We're gonna break up each week into each of the 6 Folios that make up the text. This week is all of Folio 1.


Folio 1

Intro

So the conceit for the Roslof Keep Campaign is that the PCs are an adventuring party in a megadungeon with 6 other rival adventuring parties that all (potentially) want to kill each other. The megadungeon itself has powerful magic that creates random encounters and restocks the dungeon, the same magic that most of the adventuring parties are looking to acquire. The party is backed by a noble house, the only remaining member of which is a morose widower who recently lost his wife. Gameplay is going to be split between mechanical crawling through the dungeon and politicking with the other adventuring parties + the noble houses and factions that make up the infrastructure just outside the megadungeon.

It's a serviceable campaign structure that feels very tried-and-true. Campaigns with similar rival competitions / "tournament arc" style structures have existed for decades now and they're good fun, Roslof Keep plays directly to the tropes here. Every element you'd expect is present in the rival parties: "the good ones", "the monster party", "the backstabbers", "the party that just wants to tear down the whole thing", "the normal ones", etc.

Floor 1

A paint-by-numbers floor 1 dungeon with kobolds, hobgoblins, zombies, giant spiders, ghouls, and ogres. Compact floor design but maintains non-linearity with multiple decision points and short branching paths. Competently done but not much you'd remember by itself. Oddly doesn't have an included random encounters table but does reference the use of random encounters in the GM notes, something to keep in mind for running at the table.

A cool encounter that I will remember is the forge. Two salamanders live inside and hide within the flames, baiting their front door by placing a hoard of treasure just at the edge of the forge. Any group that approaches to loot the hoard gets ambushed by the camoflaged salamanders hiding within the flames. It's simple but evocative and would definitely be a shock to any party not expecting danger beyond the heated metal of the hoard.

Bonus Dungeon "Welcome to House Aldenmier"

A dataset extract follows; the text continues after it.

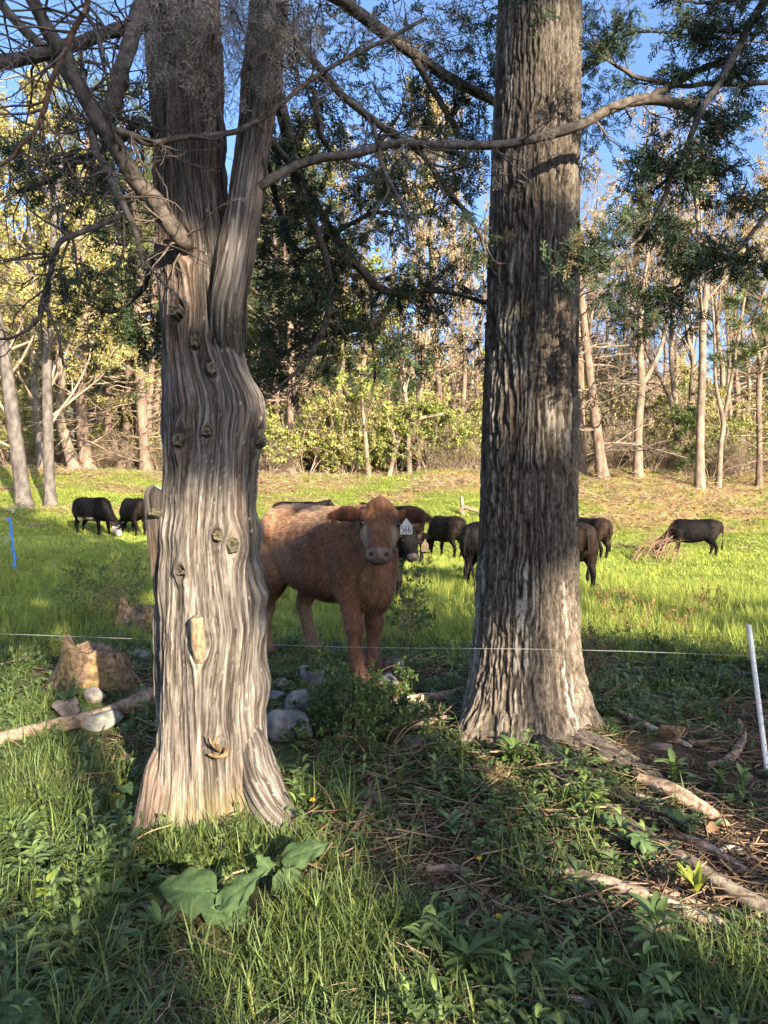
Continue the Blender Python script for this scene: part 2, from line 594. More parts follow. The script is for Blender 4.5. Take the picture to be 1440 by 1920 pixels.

This is a short one-shot dungeon intended to test the PCs before they ultimately get hired by their noble patron. Similar style to Floor 1 but placing more emphasis on investigation (skill rolls for the 5e version) as the place is intended to be an exam, not a deathtrap. Comparing it to Floor 1 makes the mini-module feel a bit redundant, but it might be useful as the centerpiece of an initial session building up the relationship with Lord Aldenmier.


Folio 1 Conclusion

Very classic style, structure and dungeon, with whatever connotations that brings along with it to you. The background for the dungeon is a bit scattered, with the text implying an "Egyptian/Sumerian" (quote from the text) theme but the spot art reading as much closer to generic European Fantasy. All the art inside so far (and there's a lot of it) is of the same consistent style which makes it more difficult to piece together which influence should be felt more strongly.

7/10, I wouldn't be embarassed to run or steal pieces from the first floor and might actually run this, but I'm not particularly excited by anything yet. I can see potential for something greater in the following sections.